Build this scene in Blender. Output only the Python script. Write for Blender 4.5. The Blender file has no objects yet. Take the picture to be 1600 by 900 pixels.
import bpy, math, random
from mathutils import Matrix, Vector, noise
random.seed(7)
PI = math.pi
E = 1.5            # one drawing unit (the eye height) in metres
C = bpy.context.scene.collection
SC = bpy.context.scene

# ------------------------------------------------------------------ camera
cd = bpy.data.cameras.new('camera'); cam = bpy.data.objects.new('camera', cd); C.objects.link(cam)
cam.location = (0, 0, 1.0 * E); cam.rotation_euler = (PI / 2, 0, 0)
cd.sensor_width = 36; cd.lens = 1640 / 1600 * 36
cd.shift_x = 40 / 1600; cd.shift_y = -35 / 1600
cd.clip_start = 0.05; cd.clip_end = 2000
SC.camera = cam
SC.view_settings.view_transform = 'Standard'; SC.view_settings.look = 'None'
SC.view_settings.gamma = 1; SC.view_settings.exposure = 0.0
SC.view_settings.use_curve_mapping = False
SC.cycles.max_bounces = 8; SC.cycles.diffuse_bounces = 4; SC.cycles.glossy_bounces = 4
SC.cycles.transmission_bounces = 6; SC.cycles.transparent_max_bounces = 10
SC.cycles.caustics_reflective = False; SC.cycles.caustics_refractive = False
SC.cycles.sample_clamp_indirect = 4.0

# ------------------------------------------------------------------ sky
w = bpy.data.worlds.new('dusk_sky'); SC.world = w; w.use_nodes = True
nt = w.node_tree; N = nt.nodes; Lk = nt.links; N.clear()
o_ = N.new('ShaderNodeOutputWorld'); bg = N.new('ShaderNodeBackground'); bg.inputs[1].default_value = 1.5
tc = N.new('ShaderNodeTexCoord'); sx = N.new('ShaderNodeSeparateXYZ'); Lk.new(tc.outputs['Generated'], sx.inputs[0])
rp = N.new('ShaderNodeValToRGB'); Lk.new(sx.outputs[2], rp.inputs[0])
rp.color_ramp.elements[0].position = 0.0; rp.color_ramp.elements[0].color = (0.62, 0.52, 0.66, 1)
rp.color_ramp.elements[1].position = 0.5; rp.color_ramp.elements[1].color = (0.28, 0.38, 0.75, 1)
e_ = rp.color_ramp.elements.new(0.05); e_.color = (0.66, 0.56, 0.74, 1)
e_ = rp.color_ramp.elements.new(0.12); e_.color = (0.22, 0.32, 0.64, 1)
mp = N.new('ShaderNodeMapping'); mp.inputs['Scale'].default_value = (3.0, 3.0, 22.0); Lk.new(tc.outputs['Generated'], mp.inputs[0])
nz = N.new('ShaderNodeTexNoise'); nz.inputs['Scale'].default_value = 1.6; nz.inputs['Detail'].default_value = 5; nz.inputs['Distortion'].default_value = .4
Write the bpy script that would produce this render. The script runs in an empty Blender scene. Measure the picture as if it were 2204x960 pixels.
•••••
Retype the records above exactly.

Build this scene in Blender. Output only the Python script. Write for Blender 4.5. The Blender file has no objects yet. Take the picture to be 1600 by 900 pixels.
import bpy, math, random
from mathutils import Matrix, Vector, noise
random.seed(7)
PI = math.pi
E = 1.5            # one drawing unit (the eye height) in metres
C = bpy.context.scene.collection
SC = bpy.context.scene

# ------------------------------------------------------------------ camera
cd = bpy.data.cameras.new('camera'); cam = bpy.data.objects.new('camera', cd); C.objects.link(cam)
cam.location = (0, 0, 1.0 * E); cam.rotation_euler = (PI / 2, 0, 0)
cd.sensor_width = 36; cd.lens = 1640 / 1600 * 36
cd.shift_x = 40 / 1600; cd.shift_y = -35 / 1600
cd.clip_start = 0.05; cd.clip_end = 2000
SC.camera = cam
SC.view_settings.view_transform = 'Standard'; SC.view_settings.look = 'None'
SC.view_settings.gamma = 1; SC.view_settings.exposure = 0.0
SC.view_settings.use_curve_mapping = False
SC.cycles.max_bounces = 8; SC.cycles.diffuse_bounces = 4; SC.cycles.glossy_bounces = 4
SC.cycles.transmission_bounces = 6; SC.cycles.transparent_max_bounces = 10
SC.cycles.caustics_reflective = False; SC.cycles.caustics_refractive = False
SC.cycles.sample_clamp_indirect = 4.0

# ------------------------------------------------------------------ sky
w = bpy.data.worlds.new('dusk_sky'); SC.world = w; w.use_nodes = True
nt = w.node_tree; N = nt.nodes; Lk = nt.links; N.clear()
o_ = N.new('ShaderNodeOutputWorld'); bg = N.new('ShaderNodeBackground'); bg.inputs[1].default_value = 1.5
tc = N.new('ShaderNodeTexCoord'); sx = N.new('ShaderNodeSeparateXYZ'); Lk.new(tc.outputs['Generated'], sx.inputs[0])
rp = N.new('ShaderNodeValToRGB'); Lk.new(sx.outputs[2], rp.inputs[0])
rp.color_ramp.elements[0].position = 0.0; rp.color_ramp.elements[0].color = (0.62, 0.52, 0.66, 1)
rp.color_ramp.elements[1].position = 0.5; rp.color_ramp.elements[1].color = (0.28, 0.38, 0.75, 1)
e_ = rp.color_ramp.elements.new(0.05); e_.color = (0.66, 0.56, 0.74, 1)
e_ = rp.color_ramp.elements.new(0.12); e_.color = (0.22, 0.32, 0.64, 1)
mp = N.new('ShaderNodeMapping'); mp.inputs['Scale'].default_value = (3.0, 3.0, 22.0); Lk.new(tc.outputs['Generated'], mp.inputs[0])
nz = N.new('ShaderNodeTexNoise'); nz.inputs['Scale'].default_value = 1.6; nz.inputs['Detail'].default_value = 5; nz.inputs['Distortion'].default_value = .4
Write the bpy script that would produce this render. The script runs in an empty Blender scene. Measure the picture as if it were 2204x960 pixels.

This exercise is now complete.